> What you should do: Give back the full material, exactly as it reads.

> Source excerpt:

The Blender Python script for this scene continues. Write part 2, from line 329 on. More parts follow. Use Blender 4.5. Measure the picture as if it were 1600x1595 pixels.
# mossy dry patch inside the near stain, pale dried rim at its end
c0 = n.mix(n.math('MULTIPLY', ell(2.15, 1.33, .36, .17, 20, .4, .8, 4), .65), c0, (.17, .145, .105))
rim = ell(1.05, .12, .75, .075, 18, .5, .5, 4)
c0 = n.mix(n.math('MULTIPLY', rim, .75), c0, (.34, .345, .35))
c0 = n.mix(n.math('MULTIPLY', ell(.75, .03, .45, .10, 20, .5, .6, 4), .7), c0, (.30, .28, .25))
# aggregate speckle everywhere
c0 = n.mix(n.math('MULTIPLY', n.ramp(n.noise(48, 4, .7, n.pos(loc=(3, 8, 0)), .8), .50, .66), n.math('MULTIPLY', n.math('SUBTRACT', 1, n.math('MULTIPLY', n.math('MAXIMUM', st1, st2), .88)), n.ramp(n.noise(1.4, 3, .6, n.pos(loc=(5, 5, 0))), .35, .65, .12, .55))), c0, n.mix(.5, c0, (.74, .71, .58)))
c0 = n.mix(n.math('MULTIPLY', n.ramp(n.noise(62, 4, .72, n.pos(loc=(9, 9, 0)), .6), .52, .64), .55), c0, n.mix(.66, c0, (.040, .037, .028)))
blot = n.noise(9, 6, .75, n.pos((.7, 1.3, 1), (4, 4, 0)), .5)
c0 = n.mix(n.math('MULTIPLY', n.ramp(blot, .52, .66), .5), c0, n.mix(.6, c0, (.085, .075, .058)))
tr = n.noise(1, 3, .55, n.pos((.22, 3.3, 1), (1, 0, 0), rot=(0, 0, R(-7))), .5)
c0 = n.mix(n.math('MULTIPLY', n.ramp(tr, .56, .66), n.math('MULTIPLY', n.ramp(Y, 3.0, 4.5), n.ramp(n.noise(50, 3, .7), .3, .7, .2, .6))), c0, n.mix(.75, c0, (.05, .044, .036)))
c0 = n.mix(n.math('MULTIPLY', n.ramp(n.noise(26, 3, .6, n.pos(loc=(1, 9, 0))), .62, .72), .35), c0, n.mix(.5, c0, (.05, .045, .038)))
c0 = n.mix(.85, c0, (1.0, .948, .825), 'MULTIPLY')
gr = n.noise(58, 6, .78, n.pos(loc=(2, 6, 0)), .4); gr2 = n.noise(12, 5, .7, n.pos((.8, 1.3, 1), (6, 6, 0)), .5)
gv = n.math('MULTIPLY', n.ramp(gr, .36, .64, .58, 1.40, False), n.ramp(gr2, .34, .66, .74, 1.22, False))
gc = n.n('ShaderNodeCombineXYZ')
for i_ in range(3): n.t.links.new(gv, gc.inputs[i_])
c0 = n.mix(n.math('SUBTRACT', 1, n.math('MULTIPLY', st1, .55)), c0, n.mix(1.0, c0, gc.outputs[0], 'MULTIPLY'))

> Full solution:
The Blender Python script for this scene continues. Write part 2, from line 329 on. More parts follow. Use Blender 4.5. Measure the picture as if it were 1600x1595 pixels.
# mossy dry patch inside the near stain, pale dried rim at its end
c0 = n.mix(n.math('MULTIPLY', ell(2.15, 1.33, .36, .17, 20, .4, .8, 4), .65), c0, (.17, .145, .105))
rim = ell(1.05, .12, .75, .075, 18, .5, .5, 4)
c0 = n.mix(n.math('MULTIPLY', rim, .75), c0, (.34, .345, .35))
c0 = n.mix(n.math('MULTIPLY', ell(.75, .03, .45, .10, 20, .5, .6, 4), .7), c0, (.30, .28, .25))
# aggregate speckle everywhere
c0 = n.mix(n.math('MULTIPLY', n.ramp(n.noise(48, 4, .7, n.pos(loc=(3, 8, 0)), .8), .50, .66), n.math('MULTIPLY', n.math('SUBTRACT', 1, n.math('MULTIPLY', n.math('MAXIMUM', st1, st2), .88)), n.ramp(n.noise(1.4, 3, .6, n.pos(loc=(5, 5, 0))), .35, .65, .12, .55))), c0, n.mix(.5, c0, (.74, .71, .58)))
c0 = n.mix(n.math('MULTIPLY', n.ramp(n.noise(62, 4, .72, n.pos(loc=(9, 9, 0)), .6), .52, .64), .55), c0, n.mix(.66, c0, (.040, .037, .028)))
blot = n.noise(9, 6, .75, n.pos((.7, 1.3, 1), (4, 4, 0)), .5)
c0 = n.mix(n.math('MULTIPLY', n.ramp(blot, .52, .66), .5), c0, n.mix(.6, c0, (.085, .075, .058)))
tr = n.noise(1, 3, .55, n.pos((.22, 3.3, 1), (1, 0, 0), rot=(0, 0, R(-7))), .5)
c0 = n.mix(n.math('MULTIPLY', n.ramp(tr, .56, .66), n.math('MULTIPLY', n.ramp(Y, 3.0, 4.5), n.ramp(n.noise(50, 3, .7), .3, .7, .2, .6))), c0, n.mix(.75, c0, (.05, .044, .036)))
c0 = n.mix(n.math('MULTIPLY', n.ramp(n.noise(26, 3, .6, n.pos(loc=(1, 9, 0))), .62, .72), .35), c0, n.mix(.5, c0, (.05, .045, .038)))
c0 = n.mix(.85, c0, (1.0, .948, .825), 'MULTIPLY')
gr = n.noise(58, 6, .78, n.pos(loc=(2, 6, 0)), .4); gr2 = n.noise(12, 5, .7, n.pos((.8, 1.3, 1), (6, 6, 0)), .5)
gv = n.math('MULTIPLY', n.ramp(gr, .36, .64, .58, 1.40, False), n.ramp(gr2, .34, .66, .74, 1.22, False))
gc = n.n('ShaderNodeCombineXYZ')
for i_ in range(3): n.t.links.new(gv, gc.inputs[i_])
c0 = n.mix(n.math('SUBTRACT', 1, n.math('MULTIPLY', st1, .55)), c0, n.mix(1.0, c0, gc.outputs[0], 'MULTIPLY'))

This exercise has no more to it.